The motivation for Inez’s try-at-home initiative was founder Tony Musso’s market research and firsthand experience. Before launching the line of high-end shoes, which fall in the $200 to $300 price range, Musso spent six months moonlighting as an employee on the floor of a Bloomingdale’s shoe department to find out what shoppers really want when trying on shoes.

“The No. 1 thing I was asked by customers was, ‘Can I try this on in two different sizes?’” he said. “Customers usually wanted their normal size and then a half size smaller or larger, as well. When it comes to shoes — especially heels — size, fit and overall comfort level can vary dramatically. As a brand that largely operates online, we knew we wanted to bring this element of the in-store experience to our customers.”

The home try-on model has been a core element of the Inez business model, and Musso plans to keep it that way despite increasing costs and complexity around shipping and returns.

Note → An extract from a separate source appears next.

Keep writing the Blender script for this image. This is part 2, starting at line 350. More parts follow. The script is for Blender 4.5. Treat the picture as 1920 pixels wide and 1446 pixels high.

Thus far, a secret to the success of the program has been the in-house management of order fulfillment. Because the company handles its own fulfillment, it can accurately track inventory and act on production needs to ensure product supply always meets consumer demand.

Increasingly brands are focusing on improving the online return process. Others like denim brand Mott & Bow and Rent the Runway are experimenting with similar offerings in which free backup sizes are included in customers’ clothing orders. But other retailers are going a different route via companies like Returnly, which partners with brands to reduce friction around returns. Returnly’s angle: Revamp the current approach to returns by allowing shoppers to buy again using a credit before shipping an item back. Doing so removes some of the risk (such as product lost in transit) for the buyer.

Industrywide, returns resulted in more than $107 billion in losses last year, attributed to shipping and handling costs, reduced inventory and customer support resources, per Rakuten. Likewise, Shopify found that returns over the 2018 holiday shopping season surged to as much as 50 percent for luxury items. Statista projects that reverse logistics costs will reach $550 billion annually by 2020 and also the recent price increase for USPS postage.

Returnly announced in late January 2019 that it received an $8 million Series A funding round led by Mundi Ventures and The Venture City. As a result of this investment, the company’s partner DTC brands like UntuckIt, Outdoor Voices and Greats will benefit from the post-purchase payments company’s new credit facility, which will finance over $300 million in repurchases made by shoppers within the Returnly network.

For Inez, however, the goal is to elevate the customer experience from within. So far, it’s working. Customer satisfaction surveys around the try-at-home program indicate it’s a winning feature for shoppers, and the brand is on track for 100 percent revenue growth in 2019.

“Our brand is entirely customer-driven when it comes to product and experience,” said Musso. “We’ll continue to lean on customer feedback to both guide our programs and anticipate customer concerns.”